Stevenson explores evil through Mr. Hyde; he does this by creating an image of him as an animal or a beast “ape like fury”. This also fits in with the idea that people should suppress their emotions and instincts and so the only living things that would experience or show fury are animals.
In the text anyone who meets or sees Mr. Hyde reacts with horror and repulsion “…unknown disgust, loathing and fear with which Mr. Utterson regarded him.” The language Stevenson uses is very powerful and emotive. He does not simply put they were scared of Mr. Hyde, he writes that they were disgusted by him. People are only disgusted by things that are very wrong or evil, Stevenson uses this to represent that Mr. Hyde is evil. In people’s reactions Stevenson is also showing the hypocrisy in man. This is because Mr. Hyde is a part of Dr. Jekyll and everyone has his or her own Mr. Hyde inside of them, so by wanting to kill him and by being disgusted by him they are also disgusted by that same part of themselves.
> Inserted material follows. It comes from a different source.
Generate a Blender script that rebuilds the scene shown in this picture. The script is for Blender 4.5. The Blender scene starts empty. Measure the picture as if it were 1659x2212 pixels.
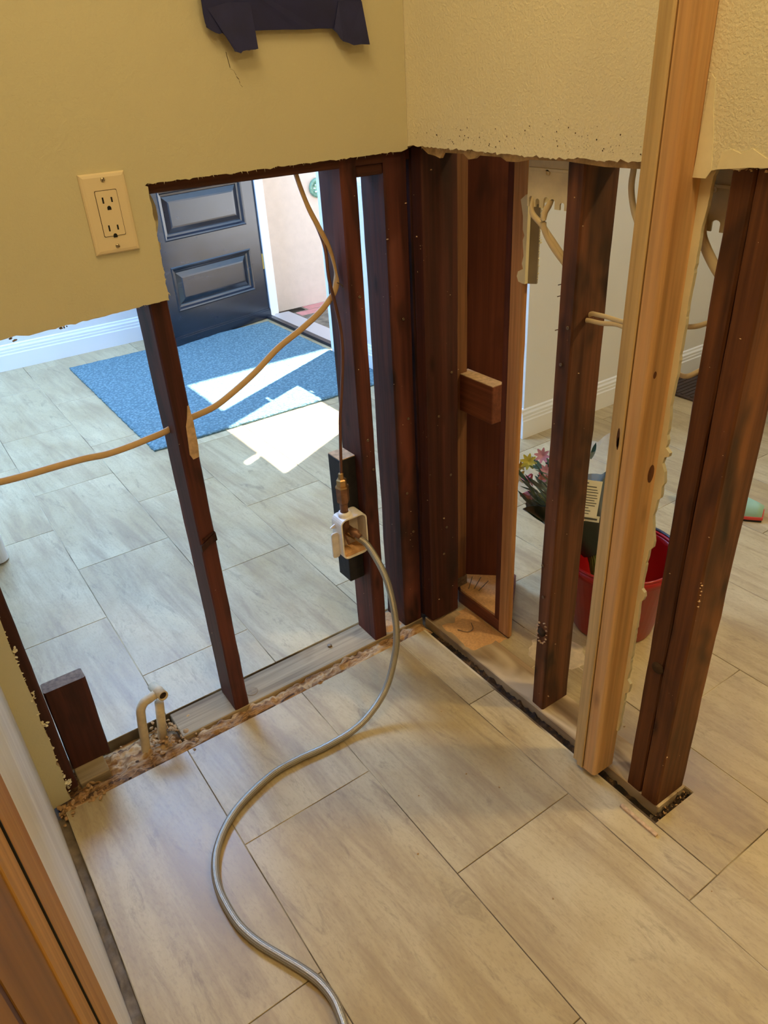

In the story Mr. Hyde attacks a young girl in the street. When he does this he is described by Stevenson through Utterson as a Juggernaut. A Juggernaut is an engine and this creates a picture in the reader’s mind of Mr. Hyde going very fast and of grinding, screaming machinery but it also shows that he has no conscience. By comparing Mr. Hyde to a machine Stevenson is showing that he has no feelings, it also represents that he was not born naturally but created by Dr. Jekyll as machines are by humans. Stevenson may have linked Mr. Hyde to a machine because at the time in which he lived people were very wary of science and believed that it was in effect ‘playing God’ which was very wrong to them. This may in turn be a sign of Dr. Jekyll’s ultimate fate because he was doing something so wrong and not taking responsibility for it that in the end it would catch up with him and he would be punished by God. In the description of the attack on the girl Stevenson has also used a certain amount of pathetic falacey as he writes that it took place “about three o’clock of a black winter morning”. Pathetic falacey is when nature reacts and mirrors human emotions and what is going on in human lives. Thus this then shows that Mr. Hyde is evil and that bad things are going to happen. Stevenson has made the attack happen in the winter, this is important because it continues the theme of duality that is present in this novella. This is because winter is the opposite of summer and in the winter things are dead but in the summer they are alive, these seasons can be compared to good and evil, Dr. Jekyll and Mr. Hyde. However the use of seasons also shows us that Stevenson did not think of good and evil as total opposites and that they are not the only things that are relevant. For example although the year can be broken down into just winter and summer, there is also autumn and spring. So there is not only good and evil but also many others including higher/lower and spirit/body, all of which are present in a person.
When Mr. Hyde attacks Carew, Carew is described as “an aged and beautiful gentleman” This description shows that Carew is good as beautiful is a word often used to describe saints and churches which are good and not evil, the word gentleman also shows that he is good as in Stevenson’s time it was used to describe middle class men, who were considered to be better than others and because of their breeding (who their parents were) were considered by themselves and others to have just been born better than others. Already in the text the reader has discovered that Mr. Hyde is evil and so it is to them a meeting of good and evil. Mr. Hyde is described as having a “great flame of anger” As in Victorian times people were supposed to control their emotions and suppress their instincts and the fact that Mr. Hyde doesn’t do this shows that he is not a gentleman or a member of society.
Jekyll’s house is a representation of the theme of duality that runs through the text. This is because there are basically two houses connected in an L shape, each with their own front doors and from one of the frount doors you cannot tell it is connected to the other. This shows the duality of Dr. Jekyll’s life and the way he has hidden the negative aspects of himself. This can be compared to the two faces of a coin, they are both totally different but somehow the same and if you are looking at one side you cannot see the other.
In the text there are several narrators and Stevenson does not use a linear narrative, this is very effective as the original Victorian readers would not know what was going to happen at the end and so by telling the story through Enfield, Utterson, Lanyon and at the end Jekyll himself Stevenson is building up suspense and mystery until the climax that is Jekyll’s confession. Today almost all the readers of this novella will know the story as it is so famous and widely told but that does not mean it is irrelevant today. There are many warnings from Stevenson that are still relevant to a modern day audience such as; suppression can lead to violence, drugs are wrong and don’t play God. This last one is particularley important and relevant due to the advances of science, which have seen scientists able to clone human embryos. As we can see in ‘Dr. Jekyll and Mr. Hyde’ and also in Mary Shelley’s ‘Frankenstein” people who play with nature and do not take responsibility for their work and creations ultimately end up creating evil things which they do not understand or know how to control. It could be said that Stevenson wrote the story as a warning to Victorian society about repression and science or maybe it was just an interesting mystery story, which happens to have like many fictions and stories to have become almost true.
To conclude I think that evil is effectively portrayed in ‘Dr. Jekyll and Mr. Hyde’. Stevenson does this by focusing mainly on the themes of duality and suppression of and in human nature.